Two days before the primary, during a Sunday cookout, Democratic candidate Richard Ojeda was brutally assaulted in what he said was a politically-motivated attack.
“That’s what happens when you stand up against the machine that’s been controlling West Virginia for so many years,” said Ojeda, 46, who is running to represent Logan County. “This goes all the way to the top,” he told Fox News Latino.
The suspect, 41-year-old Jonathan Porter, turned himself in to state troopers soon after the incident and was booked on felony charges, including malicious assault and destruction of property.
Ojeda, a 25-year veteran who served in Iraq and Afghanistan, told FNL that the last thing he remembers is Porter asking him for a bumper sticker for his pickup.

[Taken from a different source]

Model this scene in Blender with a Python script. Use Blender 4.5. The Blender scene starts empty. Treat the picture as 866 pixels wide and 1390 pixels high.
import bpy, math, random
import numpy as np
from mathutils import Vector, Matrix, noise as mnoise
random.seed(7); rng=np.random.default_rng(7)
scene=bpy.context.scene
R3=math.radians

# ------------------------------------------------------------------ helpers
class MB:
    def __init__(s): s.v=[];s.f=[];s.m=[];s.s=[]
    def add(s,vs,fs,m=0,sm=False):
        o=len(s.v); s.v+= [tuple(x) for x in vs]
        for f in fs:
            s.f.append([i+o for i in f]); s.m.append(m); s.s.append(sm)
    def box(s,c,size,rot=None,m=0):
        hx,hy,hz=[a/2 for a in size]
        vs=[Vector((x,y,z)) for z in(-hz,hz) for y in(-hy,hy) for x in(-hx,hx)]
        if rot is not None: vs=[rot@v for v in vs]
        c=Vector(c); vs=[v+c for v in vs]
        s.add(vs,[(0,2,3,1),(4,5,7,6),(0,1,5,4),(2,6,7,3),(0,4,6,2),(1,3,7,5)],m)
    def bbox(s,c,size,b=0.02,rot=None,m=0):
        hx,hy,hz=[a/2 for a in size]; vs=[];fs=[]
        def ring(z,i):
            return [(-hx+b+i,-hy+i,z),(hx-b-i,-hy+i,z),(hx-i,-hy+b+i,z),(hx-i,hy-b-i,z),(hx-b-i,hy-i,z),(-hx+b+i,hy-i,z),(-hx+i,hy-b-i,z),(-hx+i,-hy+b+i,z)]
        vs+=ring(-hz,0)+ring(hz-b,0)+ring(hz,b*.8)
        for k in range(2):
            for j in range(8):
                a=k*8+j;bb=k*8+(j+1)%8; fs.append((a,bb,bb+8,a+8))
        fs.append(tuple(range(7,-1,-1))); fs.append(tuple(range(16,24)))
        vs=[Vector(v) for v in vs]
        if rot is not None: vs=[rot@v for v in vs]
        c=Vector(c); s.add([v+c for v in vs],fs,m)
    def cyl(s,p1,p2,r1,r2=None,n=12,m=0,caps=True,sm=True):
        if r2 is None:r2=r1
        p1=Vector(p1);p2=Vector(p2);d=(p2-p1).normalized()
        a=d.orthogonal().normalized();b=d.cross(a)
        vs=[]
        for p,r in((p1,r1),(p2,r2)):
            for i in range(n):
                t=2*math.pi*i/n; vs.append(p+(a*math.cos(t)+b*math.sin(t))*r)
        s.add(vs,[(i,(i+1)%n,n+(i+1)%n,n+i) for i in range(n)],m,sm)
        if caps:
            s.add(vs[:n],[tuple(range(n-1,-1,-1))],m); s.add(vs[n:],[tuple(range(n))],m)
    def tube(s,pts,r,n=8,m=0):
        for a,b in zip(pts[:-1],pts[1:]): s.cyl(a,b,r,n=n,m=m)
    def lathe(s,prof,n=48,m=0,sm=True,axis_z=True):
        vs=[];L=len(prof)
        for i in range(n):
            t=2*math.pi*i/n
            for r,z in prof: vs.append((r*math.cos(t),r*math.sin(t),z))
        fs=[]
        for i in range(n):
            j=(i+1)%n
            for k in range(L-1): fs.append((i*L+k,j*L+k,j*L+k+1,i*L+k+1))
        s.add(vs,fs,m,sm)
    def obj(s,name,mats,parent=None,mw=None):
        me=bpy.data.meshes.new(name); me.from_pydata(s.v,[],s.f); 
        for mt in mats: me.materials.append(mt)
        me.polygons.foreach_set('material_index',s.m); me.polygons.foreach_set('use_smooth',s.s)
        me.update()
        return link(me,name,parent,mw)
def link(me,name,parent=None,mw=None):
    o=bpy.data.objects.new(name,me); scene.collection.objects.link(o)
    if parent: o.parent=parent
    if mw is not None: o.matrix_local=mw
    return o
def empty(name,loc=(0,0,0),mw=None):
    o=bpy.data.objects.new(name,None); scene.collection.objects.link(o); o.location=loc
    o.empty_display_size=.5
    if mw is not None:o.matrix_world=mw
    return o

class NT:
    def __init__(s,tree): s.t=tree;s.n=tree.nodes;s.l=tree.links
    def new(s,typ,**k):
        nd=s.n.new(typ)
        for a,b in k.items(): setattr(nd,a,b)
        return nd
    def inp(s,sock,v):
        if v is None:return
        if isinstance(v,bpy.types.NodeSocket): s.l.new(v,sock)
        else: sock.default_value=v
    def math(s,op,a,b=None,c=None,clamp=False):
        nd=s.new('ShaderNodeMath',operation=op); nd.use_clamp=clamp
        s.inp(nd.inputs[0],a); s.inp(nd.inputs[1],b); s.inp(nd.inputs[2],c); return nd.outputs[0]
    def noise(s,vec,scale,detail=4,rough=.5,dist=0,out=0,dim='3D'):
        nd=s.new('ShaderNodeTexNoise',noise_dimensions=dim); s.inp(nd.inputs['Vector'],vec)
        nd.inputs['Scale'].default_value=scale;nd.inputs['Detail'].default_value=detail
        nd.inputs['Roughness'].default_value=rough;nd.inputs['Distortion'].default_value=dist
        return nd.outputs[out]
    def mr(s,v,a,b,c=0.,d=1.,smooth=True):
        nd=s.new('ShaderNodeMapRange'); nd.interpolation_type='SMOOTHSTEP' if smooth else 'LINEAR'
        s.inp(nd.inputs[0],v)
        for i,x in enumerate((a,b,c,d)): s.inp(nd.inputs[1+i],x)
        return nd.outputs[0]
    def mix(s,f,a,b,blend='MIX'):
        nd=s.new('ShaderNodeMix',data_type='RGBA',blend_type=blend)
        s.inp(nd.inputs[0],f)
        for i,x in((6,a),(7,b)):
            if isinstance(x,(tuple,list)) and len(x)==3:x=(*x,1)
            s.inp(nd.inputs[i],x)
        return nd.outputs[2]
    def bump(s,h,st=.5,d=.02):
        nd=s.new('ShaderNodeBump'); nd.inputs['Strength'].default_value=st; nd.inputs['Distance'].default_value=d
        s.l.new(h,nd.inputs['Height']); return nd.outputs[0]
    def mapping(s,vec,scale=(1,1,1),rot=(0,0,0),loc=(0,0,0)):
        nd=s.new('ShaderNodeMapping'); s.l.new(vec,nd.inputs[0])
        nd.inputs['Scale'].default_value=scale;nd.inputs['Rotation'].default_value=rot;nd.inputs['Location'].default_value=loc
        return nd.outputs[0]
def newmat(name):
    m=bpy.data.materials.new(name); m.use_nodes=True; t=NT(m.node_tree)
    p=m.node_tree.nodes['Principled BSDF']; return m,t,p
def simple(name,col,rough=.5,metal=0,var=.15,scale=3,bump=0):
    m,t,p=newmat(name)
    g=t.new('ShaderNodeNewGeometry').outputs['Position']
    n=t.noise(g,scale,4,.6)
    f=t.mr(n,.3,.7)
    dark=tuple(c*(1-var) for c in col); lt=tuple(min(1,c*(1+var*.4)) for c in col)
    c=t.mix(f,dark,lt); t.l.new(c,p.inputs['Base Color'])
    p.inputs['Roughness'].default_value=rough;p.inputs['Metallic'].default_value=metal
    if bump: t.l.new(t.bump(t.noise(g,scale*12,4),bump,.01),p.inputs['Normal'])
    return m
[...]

He gave it to him, he said, and then the man asked for another one for the front.
Ojeda said he kneeled down to put it on the bumper for him and the next thing he knows he is waking up in a pool of blood.
“He kicked me with steel-toed boots in the back of my head, and according to witnesses he went to his car and got something from the glove box and hit me again in the head,” said Ojeda, who said he knows the alleged perpetrator since childhood.
“Witnesses said he had brass knuckles and a pipe, but of course when he turned himself in he had no weapons,” he said.
Ojeda said that if people at the barbecue had not stood in front of Porter’s car he would have run him over.
Populated by some 34,000 people, Logan County is known for its coal, natural gas, timber, livestock, fruit and tobacco farms. It is also known as the birthplace of world champ boxer Jack Dempsey.
This is Ojeda’s second run for state Senate, which he said aims at changing the county’s old ways.
“These lazy, fat leaders will go to no end to protect their power,” Ojeda told FNL.
In many local West Virginia circles, however, Ojeda is considered a daring whistle-blower.
Just hours before the attack, Ojeda posted online a document he uncovered through the Freedom of Information Act allegedly showing that his opponent, State Senator Arthur Kirkendoll, was a paid consultant for the county.
“I’ve been exposing documentation [showing] that the person I’m running against is getting a consulting fee,” Ojeda said. “His uncle was just convicted in theft of a coal operation for millions and got a slap on the wrist. But he had friends in high places,” he noted.
“I hope the people in Southern West Virginia can see what happened to me and realize that’s it’s gonna’ take something big to change things down here.”